Zak Klinvex, Chief Investment Officer, Post Brothers
Key points
- You can live in a high-quality building in Center City, be 10 minutes from the train station, and get to New York in under an hour or D.
- Take 1001, for example — it is a mega-scale project with a gym that rivals or exceeds any commercial gym in size and quality, a pool better than any private club, and a coworking space that outshines any WeWork or third-party coworking space.
- The higher-profile opportunities had messy tenancy, adding risk in terms of buying out office tenants, or the need to convert blocks of floors while leaving tenants in place in other floors, which we have never been able to do, making it hard to drive a premium experience.
In an interview with Invest:, Zak Klinvex, chief investment officer of real estate development company Post Brothers, said that the company’s success stems from a commitment to quality, thoughtful market positioning, and confidence in Philadelphia’s long-term potential. “Philly has tremendous potential, and we’re excited to be part of that future.”
What makes Philly an ideal place for your company to continue investing?
There are several factors, but at a high level, affordability is the biggest tailwind for Philadelphia. When you look at the major cities on the I-95 corridor from Boston to D.C., Philadelphia stands out as a much more affordable city, both for residents and businesses. That’s driven a lot of growth, especially as people realize they’re not just getting lower costs but also great value.
The city offers fantastic amenities, from dining and entertainment to culture and accessibility. You can live in a high-quality building in Center City, be 10 minutes from the train station, and get to New York in under an hour or D.C. in about 90 minutes.
What do you think makes you more competitive than others in the market?

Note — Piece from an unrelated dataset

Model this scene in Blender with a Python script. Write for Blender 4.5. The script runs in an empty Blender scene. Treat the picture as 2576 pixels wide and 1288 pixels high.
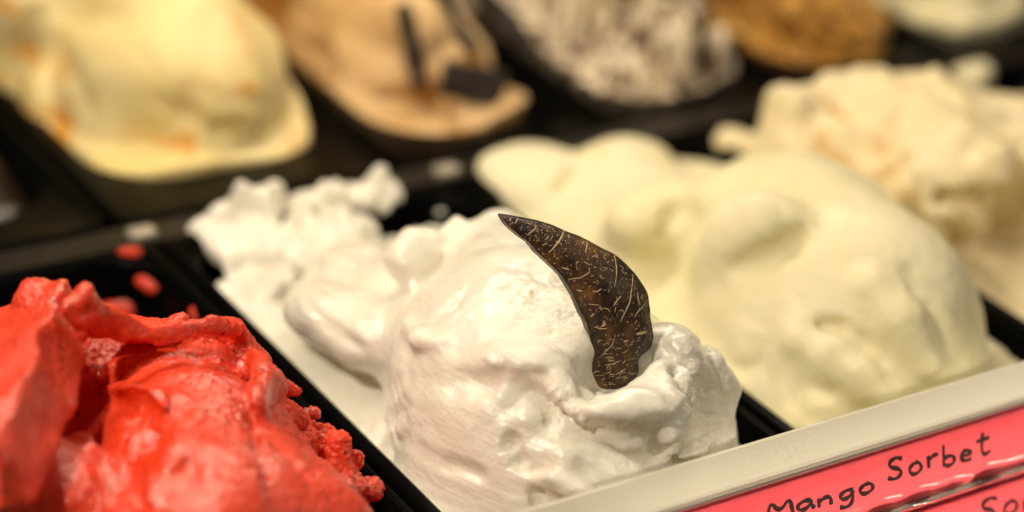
import bpy, math, random
import numpy as np
from mathutils import Vector, Matrix
random.seed(7)
BUILD = 'all'
def want(k): return BUILD == 'all' or k in BUILD.split(',')
S = 0.165            # one pan width in metres; shapes below are written in pan widths
SC = bpy.context.scene
COL = SC.collection

# ------------------------------------------------------------------ camera, world, lamps
CAM = np.array([-2.36198914, -5.42460735, 3.03293136])
ROT = (1.08597652, -0.0682552944, -0.560061217)
FPX = 5726.27        # focal length in pixels of a 2576 pixel wide picture
cam_data = bpy.data.cameras.new('camera')
cam = bpy.data.objects.new('camera', cam_data); COL.objects.link(cam)
cam.location = tuple(CAM * S); cam.rotation_euler = ROT
cam_data.sensor_width = 36; cam_data.lens = FPX / 2576 * 36
cam_data.clip_start = 0.01; cam_data.clip_end = 50
cam_data.dof.use_dof = True
cam_data.dof.focus_distance = 5.40 * S
cam_data.dof.aperture_fstop = 2.7
cam_data.dof.aperture_blades = 0
SC.camera = cam
SC.view_settings.view_transform = 'Standard'
SC.view_settings.look = 'None'
SC.view_settings.exposure = 0.0
SC.cycles.use_denoising = True
SC.cycles.max_bounces = 8
SC.cycles.sample_clamp_indirect = 6

world = bpy.data.worlds.new('World'); SC.world = world; world.use_nodes = True
world.node_tree.nodes['Background'].inputs[0].default_value = (1.0, 0.74, 0.50, 1)
world.node_tree.nodes['Background'].inputs[1].default_value = 0.008

def area(name, loc, target, sx, sy, power, color):
    l = bpy.data.lights.new(name, 'AREA'); l.shape = 'RECTANGLE'
    l.size = sx * S; l.size_y = sy * S; l.energy = power; l.color = color
    o = bpy.data.objects.new(name, l); COL.objects.link(o)
    o.location = tuple(np.array(loc) * S)
    d = Vector(np.array(target, float) - np.array(loc, float))
    o.rotation_euler = d.to_track_quat('-Z', 'Y').to_euler()
    return o
area('case_strip_lamp', (0.6, 1.0, 3.6), (0.9, -1.0, 0), 8.0, 0.30, 6.2, (1.0, 0.82, 0.60))
area('ceiling_lamp_left', (-2.6, -1.6, 3.6), (0.3, -1.3, 0), 0.25, 0.25, 3.3, (1.0, 0.85, 0.66))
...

We are first and foremost a consumer product company, so we’ve always focused on delivering the best product and creating what we call a “competitive moat” around our developments. That means offering the best amenities, the highest-quality interiors, and top-tier services from our management and concierge teams. In times of elevated supply and competition, people tend to gravitate toward quality. They want the best. And we’ve benefited from that. Take 1001, for example — it is a mega-scale project with a gym that rivals or exceeds any commercial gym in size and quality, a pool better than any private club, and a coworking space that outshines any WeWork or third-party coworking space.
That’s been a key driver of our success.
What other trends or emerging opportunities are you seeing?
We’ve done a number of adaptive reuse, including office-to-residential in the past, particularly in Philadelphia, although not recently. We did just close a $465 million CPACE loan on an office-to-residential conversion in D.C., which is the largest CPACE financing ever, but in Philly, other than one building that was bought by an out-of-town, blue-chip developer, the available opportunities haven’t quite made sense to us. The higher-profile opportunities had messy tenancy, adding risk in terms of buying out office tenants, or the need to convert blocks of floors while leaving tenants in place in other floors, which we have never been able to do, making it hard to drive a premium experience.